Materials found on the Internet are afforded the same copyright protection as print materials. This includes all text, graphics, images, sound, video, news and games available on the Internet, as well as postings to news groups and email messages. Sharing links to online materials, rather than making a copy, is the easiest way to share with students, faculty and classmates. Sharing materials directly from TLC Electronic Resources is strongly encouraged, and Open Educational Resources can be a terrific (and free!) supplement to an expensive textbook.
When using online materials, you must source the work properly and link to the material in your D2L course. This ensures all materials that are shared are for educational purposes as required by Fair Dealings. When sharing articles from the TLC’s Research Databases, post the article’s permalink in D2L rather than making a copy.
Before copying something found on a website (the work needs to be fully cited), you must consider the six Fair Dealing Factors and should use a legally posted copy. Content retrieved from password protected websites cannot be reproduced without consent.
The Library & Learning Commons has thousands of resources available to you and your students at no additional cost. It is free to use library resources and link them to your D2L course, however, copyright allowances still exist (please see Fair Dealings). Concurrent use of eBooks, research articles, and video streaming is available so you and your students can utilize the materials at the same time with no loans, returns, cost, or late fees to worry about.
Library resources can be legally distributed to students by posting persistent links (permalinks) in the D2L shell for that course. A permalink exists in the electronic record for most eBooks and online articles and are easily copied, shared, and can be posted in D2L, emails, Word Documents, and Microsoft Teams. Please contact copyright@lambtoncollege.ca with questions of how to find and share permalinks.
The copyright for materials contained in the databases belongs to the vendor of the database and/or the publisher of the original publication.
Do not engage in systematic or substantial printing, copying or downloading of content (e.g. entire journal issues, full books)
It is normally acceptable to:
It is not normally acceptable to:
Share Links!
The easiest and safest way to share is to share links!
Links are a means of sharing information without copying. Link to: online websites, periodicals, videos, Open Educational Resources, and TLC Electronic Resources, including scholarly articles from our databases, eBooks, research tools, and video streaming (including LinkedIn Learning).

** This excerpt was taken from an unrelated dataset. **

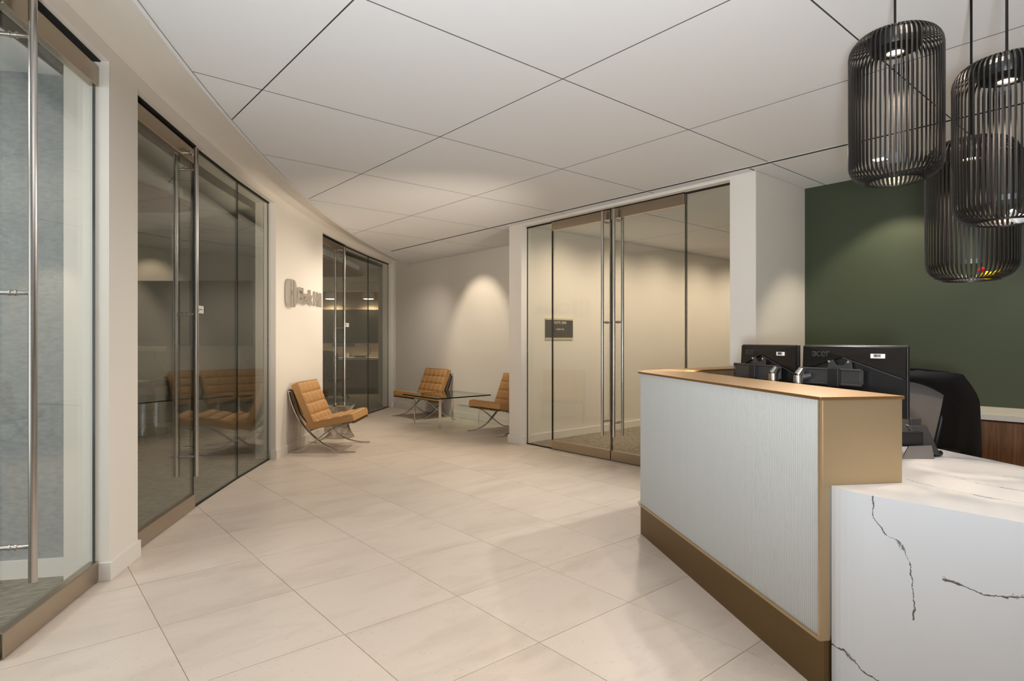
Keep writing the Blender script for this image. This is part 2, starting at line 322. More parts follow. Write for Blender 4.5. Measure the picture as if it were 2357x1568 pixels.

Important Facts about using links:
Using permalinks for library electronic resources has never been easier!
Don’t start digitizing your textbook or other course materials! Fair Dealings applies to all materials copied and shared online in the same ways as in-class materials. If you intended to hand out a hardcopy in class, it’s probably okay to post online in D2L (see Fair Dealing guidelines for what is allowed).
Regarding slide presentations, it is legal to share the copyright complicit, in-class slide show you had prepared in a recorded or live video lecture to your students. An explicit part of Canadian Copyright stipulates that all course material be shared in a secure, course specific LMS. In Lambton’s case, that is D2L and so, all recorded lectures, links, materials, etc., must be posted and accessible through that interface rather than any other web service.
Open educational resources (OERs) are free, accessible, electronic learning resources that make access to information easier and more cost effective to students. OERs are protected by Creative Commons licenses and are generally easily sharable with students and colleagues. You can link to whole textbooks or single chapters in your D2L course by sharing a link or putting links to the material in a word document for required or suggested reading. For more information on OERs, or for help from library staff to help source OERs, please see our Library Services for Faculty page.
We encourage you to create your own content, be it videos, an open textbook, or instructional handouts. However, since you cannot use copyrighted material, you must use copyright-free alternatives and attribute back to them. For example, if you require royalty-free music, check out Bensound. For images, you may like to check out Pixabay, and for creative posters, handouts or other documents, have a look at Canva. Also, consider searching for Creative Commons licensed materials, or items in the Public Domain. You can also consider adapting OER materials, or simply adopting them by linking to them in your D2L course.